In this case the Court finds that Defendant’s $1.00 proposal for settlement, which included attorney’s fees, did not bear a reasonable relationship to the amount of damages or realistic assessment of liability because Defendant had already confessed judgment and acknowledged liability for the payment of Plaintiff’s attorney’s fees. Defendant’s exposure to liability for those attorneys fees and costs alone was for far more than $1.00.
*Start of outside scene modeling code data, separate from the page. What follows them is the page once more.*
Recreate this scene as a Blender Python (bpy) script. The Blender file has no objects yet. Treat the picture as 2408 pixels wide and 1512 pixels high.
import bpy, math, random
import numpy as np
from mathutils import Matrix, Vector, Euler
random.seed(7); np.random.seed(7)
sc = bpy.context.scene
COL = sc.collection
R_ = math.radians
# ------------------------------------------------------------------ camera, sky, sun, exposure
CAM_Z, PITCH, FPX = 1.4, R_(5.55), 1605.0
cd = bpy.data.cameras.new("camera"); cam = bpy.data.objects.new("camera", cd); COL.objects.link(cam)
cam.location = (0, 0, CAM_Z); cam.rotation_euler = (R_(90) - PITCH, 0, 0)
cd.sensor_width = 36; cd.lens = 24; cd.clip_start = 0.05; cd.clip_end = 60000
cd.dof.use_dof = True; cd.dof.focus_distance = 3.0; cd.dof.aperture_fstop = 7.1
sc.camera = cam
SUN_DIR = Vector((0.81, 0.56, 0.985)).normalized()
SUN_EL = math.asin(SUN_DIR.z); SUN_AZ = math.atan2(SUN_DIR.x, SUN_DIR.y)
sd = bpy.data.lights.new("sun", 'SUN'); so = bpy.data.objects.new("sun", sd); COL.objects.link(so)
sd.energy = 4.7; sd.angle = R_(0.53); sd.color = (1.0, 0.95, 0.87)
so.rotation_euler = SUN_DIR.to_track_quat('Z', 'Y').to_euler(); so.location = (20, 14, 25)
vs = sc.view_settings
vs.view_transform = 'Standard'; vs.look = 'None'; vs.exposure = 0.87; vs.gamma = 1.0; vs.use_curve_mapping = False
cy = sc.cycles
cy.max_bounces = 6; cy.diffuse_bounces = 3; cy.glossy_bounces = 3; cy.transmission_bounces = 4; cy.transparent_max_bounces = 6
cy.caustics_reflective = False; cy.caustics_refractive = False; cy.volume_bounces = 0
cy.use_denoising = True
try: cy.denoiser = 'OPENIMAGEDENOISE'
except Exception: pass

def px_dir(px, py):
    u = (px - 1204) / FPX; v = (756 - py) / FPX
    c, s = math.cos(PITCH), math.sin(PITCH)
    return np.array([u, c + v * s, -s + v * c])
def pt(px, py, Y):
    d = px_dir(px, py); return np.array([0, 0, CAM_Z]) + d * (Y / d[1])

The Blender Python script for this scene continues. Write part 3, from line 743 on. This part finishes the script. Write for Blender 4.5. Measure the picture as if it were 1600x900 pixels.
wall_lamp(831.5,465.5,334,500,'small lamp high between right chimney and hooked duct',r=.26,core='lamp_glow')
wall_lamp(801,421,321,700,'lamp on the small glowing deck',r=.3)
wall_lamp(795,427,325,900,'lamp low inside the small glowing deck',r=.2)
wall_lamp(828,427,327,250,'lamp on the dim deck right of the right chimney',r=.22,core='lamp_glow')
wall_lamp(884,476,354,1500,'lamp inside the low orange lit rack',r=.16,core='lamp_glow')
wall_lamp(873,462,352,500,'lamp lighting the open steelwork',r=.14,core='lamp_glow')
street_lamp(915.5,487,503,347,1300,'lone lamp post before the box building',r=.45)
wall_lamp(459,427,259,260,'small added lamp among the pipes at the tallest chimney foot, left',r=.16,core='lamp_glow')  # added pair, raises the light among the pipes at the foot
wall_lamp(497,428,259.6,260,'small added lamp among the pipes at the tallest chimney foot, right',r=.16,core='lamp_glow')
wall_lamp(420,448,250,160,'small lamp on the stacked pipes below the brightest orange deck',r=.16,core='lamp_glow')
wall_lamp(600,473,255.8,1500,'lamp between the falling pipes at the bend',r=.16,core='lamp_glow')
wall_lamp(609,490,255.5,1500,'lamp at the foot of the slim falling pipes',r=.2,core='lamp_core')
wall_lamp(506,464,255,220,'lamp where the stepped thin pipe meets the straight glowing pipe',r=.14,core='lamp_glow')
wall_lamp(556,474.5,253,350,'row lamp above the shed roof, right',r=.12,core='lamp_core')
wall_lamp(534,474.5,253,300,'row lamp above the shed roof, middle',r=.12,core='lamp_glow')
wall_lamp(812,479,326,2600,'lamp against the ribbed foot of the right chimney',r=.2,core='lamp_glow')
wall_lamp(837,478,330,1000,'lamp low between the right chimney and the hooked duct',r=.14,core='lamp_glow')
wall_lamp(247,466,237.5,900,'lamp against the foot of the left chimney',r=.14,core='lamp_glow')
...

At the hearing Defendant’s counsel argued that the letter accompanying its proposal for settlement invited Plaintiff to contact Defendant’s counsel if Plaintiff determined that the proposal was vague or ambiguous, so that any such vagueness or ambiguity could be cleared up. The Court finds that the proposal for settlement was clear and unambiguous. That the $1.00 proposal did not take into account that Defendant conceded entitlement to Plaintiff’s attorney’s fees does not render it vague or ambiguous. Moreover, if the proposal was ambiguous, Defendant would not be able to enforce it. Andrews v. Frey, 66 So. 3d 376, 378 (Fla. 5th DCA 2011) [36 Fla. L. Weekly D1644b] (“The proposal’s terms must also be ‘sufficiently clear and definite to allow the offeree to make an informed decision without needing clarification. If ambiguity within the proposal could reasonably affect the offeree’s decision,’ it will be invalidated for failing rule 1.442’s requirement that all conditions and nonmonetary terms be stated with particularity. State Farm Mut. Auto. Ins. Co. v. Nichols, 932 So.2d 1067, 1079 (Fla.2006) [31 Fla. L. Weekly S358a].F.S. §57.105

The Court also denies Defendant’s motion for sanctions made pursuant to F.S. §57.105 and declines to award attorney’s fees on that basis. The exhaustion of benefits issue is a hotly contested issue with decisions going either way. In fact, in a case involving the same exhaustion of benefits issue as this matter, this Court previously ruled against USAA in Oakland Park MRI, Inc. (Antonia Gale) v. USAA Casualty Insurance Company, 17 Fla. L. Weekly Supp. 477a (Broward County Case No: 07-12690 COCE (50) February 22, 2010). In fact, the Gale matter is still on appeal — now before the Fourth District Court of Appeal. Case No. 4D13-688 consolidated with 4D12-2008.

Based upon the foregoing, it is ORDERED AND ADJUDGED that:

1. Defendant’s Motion for Attorney’s Fees is denied.

2. The Court reserves ruling on the issue of Plaintiff’s attorney’s fees and costs.